En revanche, si vous recevez des vocaux via des applications comme WhatsApp ou laissés sur votre messagerie vocale, sachez que ces enregistrements sont parfaitement recevables en tant que preuve, car ils ne sont clandestins. L’expéditeur est conscient des propos qu’il a laissé sciemment par oral sur votre téléphone. Attention, dans ce cas précis, tout ce que vous direz pourra être retenu contre vous.
Dans quel cas utiliser un enregistrement vocal comme preuve ?
Le droit applicable aux enregistrements audio varie selon les juridictions.
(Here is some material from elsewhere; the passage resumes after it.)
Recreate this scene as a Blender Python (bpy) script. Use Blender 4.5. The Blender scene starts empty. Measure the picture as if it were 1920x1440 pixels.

C’est ce que nous allons aborder maintenant.
Enregistrements vocaux dans les affaires civiles
Sachez que si vous engagez une procédure devant le tribunal judiciaire, pour un litige civil ou commercial, l’utilisation d’un enregistrement audio “clandestin”, c'est-à-dire sans que la personne adverse en soit informée, n’est pas possible.
Même constaté par un commissaire de justice, cette preuve sera rejetée par le juge, car considérée comme déloyale.
N’hésitez pas à parcourir notre article dédié à la valeur du constat d’huissier pour connaître tous les détails sur la loyauté d’une preuve.
Le tribunal rejettera votre preuve en application de l’article 9 du Code de procédure civile qui précise qu’“il incombe à chaque partie de prouver conformément à la loi les faits nécessaires au succès de sa prétention”.
Enregistrements dans les litiges familiaux et de garde d'enfants
Il arrive fréquemment que des personnes nous appellent afin de faire constater des enregistrements audios de leur ex conjoint leur refusant un droit de garde ou admettant avoir falsifié des documents… Les justiciables pensent donc être dans leur droit en apportant la preuve de la mauvaise foi de leur ex-partenaire devant le Juge aux Affaires Familiales (JAF).
Mais ces enregistrements, s’ils sont effectués sans en informer l’autre personne, seront jugés “clandestins” et risquent donc d’être rejetés par le juge.
L’exception du cadre pénal
L’article 427 du Code de procédure pénale change drastiquement les règles en matière de preuve, par rapport au Code de procédure civile, puisqu’il établit que “les infractions peuvent être établies par tout mode de preuve et le juge décide d'après son intime conviction”.
Un enregistrement audio peut donc être reçu comme preuve si ce dernier permet d’identifier l’auteur d’infractions. Dans ce cas, la valeur probante de l’enregistrement reste à la libre appréciation du juge.
En synthèse, nous vous conseillons de vous rapprocher d’un professionnel du droit, tel qu’un avocat ou un huissier de justice, afin de savoir si l’enregistrement audio en votre possession pourra être utilisé dans le cadre d’un litige. Un commissaire de justice pourra alors le constater dans le but de lui conférer une valeur irréfutable devant le tribunal.